→ **GOAL**
Set the data down again, exactly as it reads, but without the pictures.

→ **RECORDED DATA**

########################################

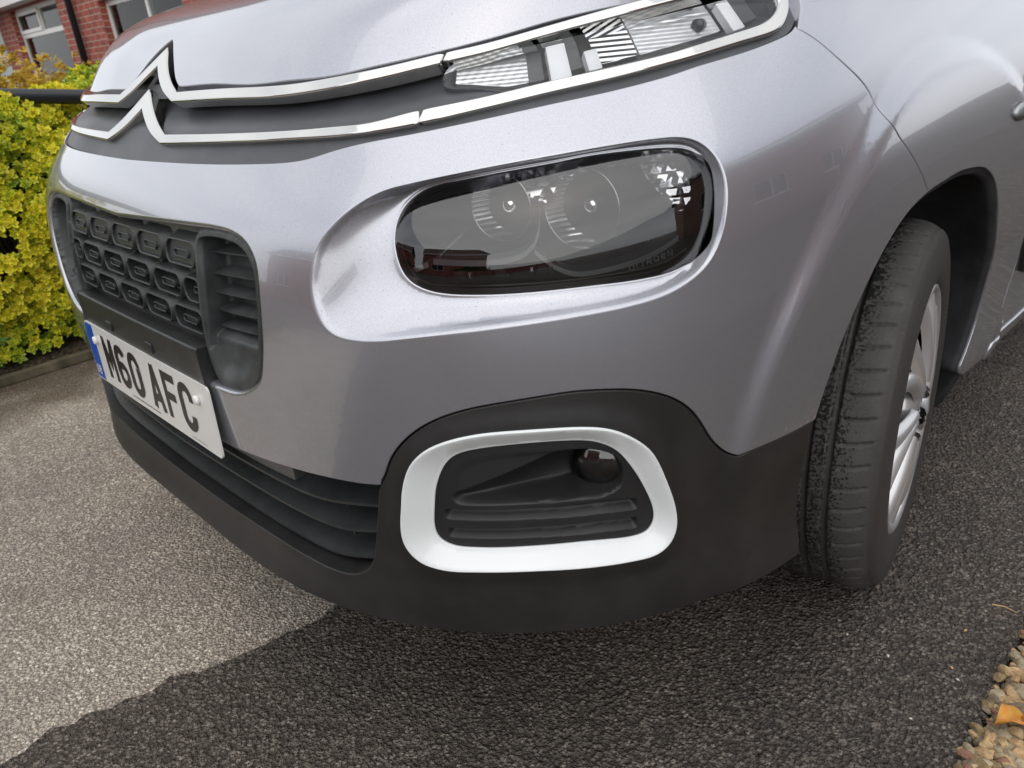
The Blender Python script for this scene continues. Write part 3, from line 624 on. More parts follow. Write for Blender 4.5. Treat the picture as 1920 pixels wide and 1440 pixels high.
# ---------------------------------------------------------------- intake slats, crash beam, grille
def blade(mb, c, d0, d1, dz, th=.004):
    c = resamp(c, 60); a = SURF(c[:, 0], c[:, 1], d0); b = SURF(c[:, 0], c[:, 1]+dz, d1); k = len(c)
    V = list(a+[0, 0, th/2])+list(b+[0, 0, th/2])+list(b-[0, 0, th/2])+list(a-[0, 0, th/2]); Fa = []
    for r in range(4):
        q = (r+1) % 4
        Fa += [(r*k+i, r*k+i+1, q*k+i+1, q*k+i) for i in range(k-1)]
    mb.add(V, Fa)
zs = [[(.0, .420), (.332, .421), (.398, .419), (.452, .422), (.496, .430), (.56, .438)], [(.0, .376), (.25, .383), (.353, .381), (.438, .379), (.464, .380), (.516, .392), (.56, .400)], [(.0, .329), (.219, .334), (.331, .334), (.419, .331), (.446, .332), (.502, .346), (.56, .352)]]
mb = MB()
for z_ in zs:
    c = smooth_curve(z_, .01); c = join(mir(c), c); blade(mb, c, .020, .062, .014)
    blade(mb, c-[0, .014], .048, .075, .002, .003)
slats = P_(mb.build('intake_slat', M['link_plastic'], smooth=False))
for s_ in (-.42, -.31, -.2, -.09, .02, .13, .24, .35, .44, .505):
    for z0, z1 in ((.33, .35), (.375, .395), (.418, .438)):
        p = SURF(np.array([s_]), np.array([z0]), .05)[0]; P_(MB().box((p[0]-.002, p[1], z0), (p[0]+.002, p[1]+.04, z1)).build('slat_support', M['grille_plastic']))
mb = MB(); cc = np.stack([np.linspace(-.36, .37, 30), np.full(30, .458)], 1)
V = []; 
for dz, dd in ((.0, .026), (.030, .026), (.030, .07), (.0, .07)):
    V += list(SURF(cc[:, 0], cc[:, 1]-dz, dd))
mb.add(V, [(r*30+i, r*30+i+1, ((r+1) % 4)*30+i+1, ((r+1) % 4)*30+i) for r in range(4) for i in range(29)]+[(29, 59, 89, 119), (0, 90, 60, 30)])
P_(mb.build('crash_beam', M['dull_metal']))
# near-black strip added behind the cover and cladding joint, standing in for its shade
_bk = np.vstack([offc(clad_up, .010, (.75, .45)), offc(clad_up, -.006, (.75, .45))[::-1]])
P_(panel('joint_shade_strip', _bk, [], lambda s, z: .010+0*s, .008, [], .0005, .002, M['void']))
lt_w = smooth_curve([(-.57, .43), (-.3, .3), (0, .295)], .01)
P_(panel('intake_back', join([(-.57, .5), (-.57, .29), (.57, .29), (.57, .5)][0:1], smooth_curve([(-.57, .5), (-.57, .29)], .02), smooth_curve([(-.57, .29), (.57, .29)], .02), smooth_curve([(.57, .29), (.57, .5)], .02), smooth_curve([(.57, .5), (-.57, .5)], .02)), [], lambda s, z: .095+0*s, .03, [], .001, .01, M['void']))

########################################

→ **OUTPUT BELOW**
The Blender Python script for this scene continues. Write part 3, from line 624 on. More parts follow. Write for Blender 4.5. Treat the picture as 1920 pixels wide and 1440 pixels high.
# ---------------------------------------------------------------- intake slats, crash beam, grille
def blade(mb, c, d0, d1, dz, th=.004):
    c = resamp(c, 60); a = SURF(c[:, 0], c[:, 1], d0); b = SURF(c[:, 0], c[:, 1]+dz, d1); k = len(c)
    V = list(a+[0, 0, th/2])+list(b+[0, 0, th/2])+list(b-[0, 0, th/2])+list(a-[0, 0, th/2]); Fa = []
    for r in range(4):
        q = (r+1) % 4
        Fa += [(r*k+i, r*k+i+1, q*k+i+1, q*k+i) for i in range(k-1)]
    mb.add(V, Fa)
zs = [[(.0, .420), (.332, .421), (.398, .419), (.452, .422), (.496, .430), (.56, .438)], [(.0, .376), (.25, .383), (.353, .381), (.438, .379), (.464, .380), (.516, .392), (.56, .400)], [(.0, .329), (.219, .334), (.331, .334), (.419, .331), (.446, .332), (.502, .346), (.56, .352)]]
mb = MB()
for z_ in zs:
    c = smooth_curve(z_, .01); c = join(mir(c), c); blade(mb, c, .020, .062, .014)
    blade(mb, c-[0, .014], .048, .075, .002, .003)
slats = P_(mb.build('intake_slat', M['link_plastic'], smooth=False))
for s_ in (-.42, -.31, -.2, -.09, .02, .13, .24, .35, .44, .505):
    for z0, z1 in ((.33, .35), (.375, .395), (.418, .438)):
        p = SURF(np.array([s_]), np.array([z0]), .05)[0]; P_(MB().box((p[0]-.002, p[1], z0), (p[0]+.002, p[1]+.04, z1)).build('slat_support', M['grille_plastic']))
mb = MB(); cc = np.stack([np.linspace(-.36, .37, 30), np.full(30, .458)], 1)
V = []; 
for dz, dd in ((.0, .026), (.030, .026), (.030, .07), (.0, .07)):
    V += list(SURF(cc[:, 0], cc[:, 1]-dz, dd))
mb.add(V, [(r*30+i, r*30+i+1, ((r+1) % 4)*30+i+1, ((r+1) % 4)*30+i) for r in range(4) for i in range(29)]+[(29, 59, 89, 119), (0, 90, 60, 30)])
P_(mb.build('crash_beam', M['dull_metal']))
# near-black strip added behind the cover and cladding joint, standing in for its shade
_bk = np.vstack([offc(clad_up, .010, (.75, .45)), offc(clad_up, -.006, (.75, .45))[::-1]])
P_(panel('joint_shade_strip', _bk, [], lambda s, z: .010+0*s, .008, [], .0005, .002, M['void']))
lt_w = smooth_curve([(-.57, .43), (-.3, .3), (0, .295)], .01)
P_(panel('intake_back', join([(-.57, .5), (-.57, .29), (.57, .29), (.57, .5)][0:1], smooth_curve([(-.57, .5), (-.57, .29)], .02), smooth_curve([(-.57, .29), (.57, .29)], .02), smooth_curve([(.57, .29), (.57, .5)], .02), smooth_curve([(.57, .5), (-.57, .5)], .02)), [], lambda s, z: .095+0*s, .03, [], .001, .01, M['void']))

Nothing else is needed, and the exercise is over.